**Aim of the exercise:**
Extract the first line through the line containing "sc.camera = cam" from the listing below, exactly as written.

**Information provided:**
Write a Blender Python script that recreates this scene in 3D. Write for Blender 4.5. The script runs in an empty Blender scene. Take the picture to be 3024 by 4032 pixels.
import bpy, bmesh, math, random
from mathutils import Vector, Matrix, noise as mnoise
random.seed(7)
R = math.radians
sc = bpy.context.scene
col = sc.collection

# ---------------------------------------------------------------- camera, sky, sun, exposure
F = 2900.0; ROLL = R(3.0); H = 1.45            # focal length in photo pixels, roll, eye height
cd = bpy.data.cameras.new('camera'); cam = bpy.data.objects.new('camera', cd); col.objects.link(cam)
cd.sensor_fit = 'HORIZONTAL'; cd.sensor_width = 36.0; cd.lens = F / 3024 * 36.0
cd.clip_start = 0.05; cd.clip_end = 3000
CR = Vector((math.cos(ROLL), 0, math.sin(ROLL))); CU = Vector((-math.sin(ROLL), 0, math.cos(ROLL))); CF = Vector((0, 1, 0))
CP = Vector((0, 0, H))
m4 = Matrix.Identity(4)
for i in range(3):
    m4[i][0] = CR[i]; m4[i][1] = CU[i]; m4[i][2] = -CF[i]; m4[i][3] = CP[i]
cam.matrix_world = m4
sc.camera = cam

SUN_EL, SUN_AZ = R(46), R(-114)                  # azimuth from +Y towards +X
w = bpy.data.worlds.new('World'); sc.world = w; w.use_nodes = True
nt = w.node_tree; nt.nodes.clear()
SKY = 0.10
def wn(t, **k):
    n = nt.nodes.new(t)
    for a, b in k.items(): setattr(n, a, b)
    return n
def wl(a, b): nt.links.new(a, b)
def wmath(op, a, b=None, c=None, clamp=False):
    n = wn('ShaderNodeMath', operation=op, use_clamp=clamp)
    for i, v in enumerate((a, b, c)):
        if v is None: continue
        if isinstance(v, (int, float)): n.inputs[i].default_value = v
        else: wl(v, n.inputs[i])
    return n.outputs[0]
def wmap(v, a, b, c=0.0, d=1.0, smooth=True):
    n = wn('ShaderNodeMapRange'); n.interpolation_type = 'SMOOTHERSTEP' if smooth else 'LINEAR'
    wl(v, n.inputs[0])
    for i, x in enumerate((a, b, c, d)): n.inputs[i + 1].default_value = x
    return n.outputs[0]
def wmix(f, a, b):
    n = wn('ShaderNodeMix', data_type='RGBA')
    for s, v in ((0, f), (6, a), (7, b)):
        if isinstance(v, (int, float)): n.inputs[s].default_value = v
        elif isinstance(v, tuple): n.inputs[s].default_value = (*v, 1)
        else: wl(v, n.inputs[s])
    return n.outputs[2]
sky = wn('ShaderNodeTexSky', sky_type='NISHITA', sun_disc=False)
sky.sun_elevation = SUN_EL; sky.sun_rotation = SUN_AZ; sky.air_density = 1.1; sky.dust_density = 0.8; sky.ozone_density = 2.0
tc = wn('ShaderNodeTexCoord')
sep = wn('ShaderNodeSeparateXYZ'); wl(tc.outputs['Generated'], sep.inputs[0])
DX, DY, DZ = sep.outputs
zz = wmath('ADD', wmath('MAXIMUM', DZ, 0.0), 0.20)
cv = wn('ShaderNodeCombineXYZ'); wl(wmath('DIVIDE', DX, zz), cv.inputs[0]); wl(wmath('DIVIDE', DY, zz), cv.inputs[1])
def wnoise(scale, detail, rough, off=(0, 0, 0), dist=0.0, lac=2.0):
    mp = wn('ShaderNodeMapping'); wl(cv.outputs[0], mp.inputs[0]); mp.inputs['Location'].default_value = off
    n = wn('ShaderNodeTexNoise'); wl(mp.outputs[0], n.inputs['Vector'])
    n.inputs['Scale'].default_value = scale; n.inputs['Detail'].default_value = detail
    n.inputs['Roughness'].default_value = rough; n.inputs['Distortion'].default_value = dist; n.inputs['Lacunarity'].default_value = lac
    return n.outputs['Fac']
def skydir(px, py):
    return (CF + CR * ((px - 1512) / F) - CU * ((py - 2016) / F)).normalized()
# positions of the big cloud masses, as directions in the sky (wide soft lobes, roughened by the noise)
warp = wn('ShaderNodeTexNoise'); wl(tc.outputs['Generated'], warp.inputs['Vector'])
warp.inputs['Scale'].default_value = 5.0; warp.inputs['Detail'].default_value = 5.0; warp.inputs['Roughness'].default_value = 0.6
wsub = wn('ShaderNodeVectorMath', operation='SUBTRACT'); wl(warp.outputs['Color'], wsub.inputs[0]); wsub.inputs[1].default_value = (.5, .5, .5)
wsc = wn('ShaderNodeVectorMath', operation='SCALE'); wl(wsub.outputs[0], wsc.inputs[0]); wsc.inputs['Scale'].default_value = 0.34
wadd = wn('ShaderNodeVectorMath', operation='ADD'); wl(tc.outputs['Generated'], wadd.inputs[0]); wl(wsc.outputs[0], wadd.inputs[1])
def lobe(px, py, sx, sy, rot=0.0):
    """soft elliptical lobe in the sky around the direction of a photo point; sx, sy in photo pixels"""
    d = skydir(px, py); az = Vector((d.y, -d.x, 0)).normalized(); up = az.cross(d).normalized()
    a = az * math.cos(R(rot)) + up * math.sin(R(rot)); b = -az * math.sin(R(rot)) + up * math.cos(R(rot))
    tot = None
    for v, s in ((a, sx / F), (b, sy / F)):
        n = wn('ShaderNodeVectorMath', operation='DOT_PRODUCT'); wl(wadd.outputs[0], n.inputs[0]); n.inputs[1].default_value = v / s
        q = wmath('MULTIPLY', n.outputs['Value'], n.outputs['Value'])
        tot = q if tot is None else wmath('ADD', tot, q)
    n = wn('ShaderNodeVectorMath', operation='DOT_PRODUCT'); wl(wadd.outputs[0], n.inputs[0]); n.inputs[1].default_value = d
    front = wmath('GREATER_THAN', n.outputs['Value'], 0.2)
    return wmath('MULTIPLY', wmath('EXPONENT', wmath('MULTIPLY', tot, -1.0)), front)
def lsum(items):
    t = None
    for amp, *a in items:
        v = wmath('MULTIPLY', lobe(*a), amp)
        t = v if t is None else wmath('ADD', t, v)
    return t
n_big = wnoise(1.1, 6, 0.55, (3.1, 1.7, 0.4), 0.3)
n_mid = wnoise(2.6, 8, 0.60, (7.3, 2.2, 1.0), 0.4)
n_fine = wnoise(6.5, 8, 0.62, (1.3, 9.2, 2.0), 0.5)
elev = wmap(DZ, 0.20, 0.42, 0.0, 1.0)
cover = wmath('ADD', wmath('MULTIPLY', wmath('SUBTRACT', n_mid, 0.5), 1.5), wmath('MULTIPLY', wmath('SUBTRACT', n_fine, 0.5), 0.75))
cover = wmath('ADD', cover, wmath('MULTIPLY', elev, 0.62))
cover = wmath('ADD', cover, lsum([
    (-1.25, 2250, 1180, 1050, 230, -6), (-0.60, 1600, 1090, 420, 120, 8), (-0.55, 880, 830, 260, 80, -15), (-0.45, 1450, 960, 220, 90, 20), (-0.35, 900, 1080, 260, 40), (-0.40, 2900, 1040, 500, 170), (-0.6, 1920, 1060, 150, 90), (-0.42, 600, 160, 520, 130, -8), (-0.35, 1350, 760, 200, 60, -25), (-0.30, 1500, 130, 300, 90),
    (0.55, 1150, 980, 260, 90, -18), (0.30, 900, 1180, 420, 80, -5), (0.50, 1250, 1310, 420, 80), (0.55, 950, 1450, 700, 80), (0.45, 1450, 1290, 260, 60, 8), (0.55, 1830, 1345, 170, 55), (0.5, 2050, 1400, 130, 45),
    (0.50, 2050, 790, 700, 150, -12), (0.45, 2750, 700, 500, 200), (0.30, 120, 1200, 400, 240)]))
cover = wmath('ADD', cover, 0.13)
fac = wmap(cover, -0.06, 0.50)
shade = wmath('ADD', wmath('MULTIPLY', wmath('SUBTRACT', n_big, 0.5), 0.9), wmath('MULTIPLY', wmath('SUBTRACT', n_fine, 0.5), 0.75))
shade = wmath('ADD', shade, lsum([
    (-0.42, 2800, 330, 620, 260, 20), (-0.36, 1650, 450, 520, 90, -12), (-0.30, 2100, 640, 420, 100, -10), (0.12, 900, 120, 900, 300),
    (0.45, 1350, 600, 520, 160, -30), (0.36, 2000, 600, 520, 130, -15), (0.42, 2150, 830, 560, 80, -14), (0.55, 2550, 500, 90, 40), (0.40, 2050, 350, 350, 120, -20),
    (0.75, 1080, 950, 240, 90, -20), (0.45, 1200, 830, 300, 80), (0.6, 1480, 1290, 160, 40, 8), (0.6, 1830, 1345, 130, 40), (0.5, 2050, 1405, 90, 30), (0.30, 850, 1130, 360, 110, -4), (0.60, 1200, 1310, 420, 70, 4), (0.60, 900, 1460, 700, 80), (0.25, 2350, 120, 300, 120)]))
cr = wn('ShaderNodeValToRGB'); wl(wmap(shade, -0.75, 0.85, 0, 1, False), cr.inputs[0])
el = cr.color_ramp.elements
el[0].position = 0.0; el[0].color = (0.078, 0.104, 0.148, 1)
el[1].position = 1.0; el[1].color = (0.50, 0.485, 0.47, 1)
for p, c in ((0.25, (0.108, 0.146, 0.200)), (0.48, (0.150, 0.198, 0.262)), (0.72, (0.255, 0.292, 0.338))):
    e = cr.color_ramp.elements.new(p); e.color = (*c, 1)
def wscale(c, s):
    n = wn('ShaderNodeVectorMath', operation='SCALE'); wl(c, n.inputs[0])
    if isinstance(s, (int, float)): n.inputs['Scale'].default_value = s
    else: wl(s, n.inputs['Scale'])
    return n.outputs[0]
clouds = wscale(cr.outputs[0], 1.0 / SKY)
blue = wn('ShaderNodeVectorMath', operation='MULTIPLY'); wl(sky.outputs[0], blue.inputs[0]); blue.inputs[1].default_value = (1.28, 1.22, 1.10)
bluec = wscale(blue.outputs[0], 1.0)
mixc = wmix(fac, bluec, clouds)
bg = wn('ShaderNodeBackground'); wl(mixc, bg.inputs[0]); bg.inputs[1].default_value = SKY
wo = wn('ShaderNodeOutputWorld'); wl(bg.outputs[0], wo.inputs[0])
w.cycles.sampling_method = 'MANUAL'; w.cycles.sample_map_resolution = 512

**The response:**
Write a Blender Python script that recreates this scene in 3D. Write for Blender 4.5. The script runs in an empty Blender scene. Take the picture to be 3024 by 4032 pixels.
import bpy, bmesh, math, random
from mathutils import Vector, Matrix, noise as mnoise
random.seed(7)
R = math.radians
sc = bpy.context.scene
col = sc.collection

# ---------------------------------------------------------------- camera, sky, sun, exposure
F = 2900.0; ROLL = R(3.0); H = 1.45            # focal length in photo pixels, roll, eye height
cd = bpy.data.cameras.new('camera'); cam = bpy.data.objects.new('camera', cd); col.objects.link(cam)
cd.sensor_fit = 'HORIZONTAL'; cd.sensor_width = 36.0; cd.lens = F / 3024 * 36.0
cd.clip_start = 0.05; cd.clip_end = 3000
CR = Vector((math.cos(ROLL), 0, math.sin(ROLL))); CU = Vector((-math.sin(ROLL), 0, math.cos(ROLL))); CF = Vector((0, 1, 0))
CP = Vector((0, 0, H))
m4 = Matrix.Identity(4)
for i in range(3):
    m4[i][0] = CR[i]; m4[i][1] = CU[i]; m4[i][2] = -CF[i]; m4[i][3] = CP[i]
cam.matrix_world = m4
sc.camera = cam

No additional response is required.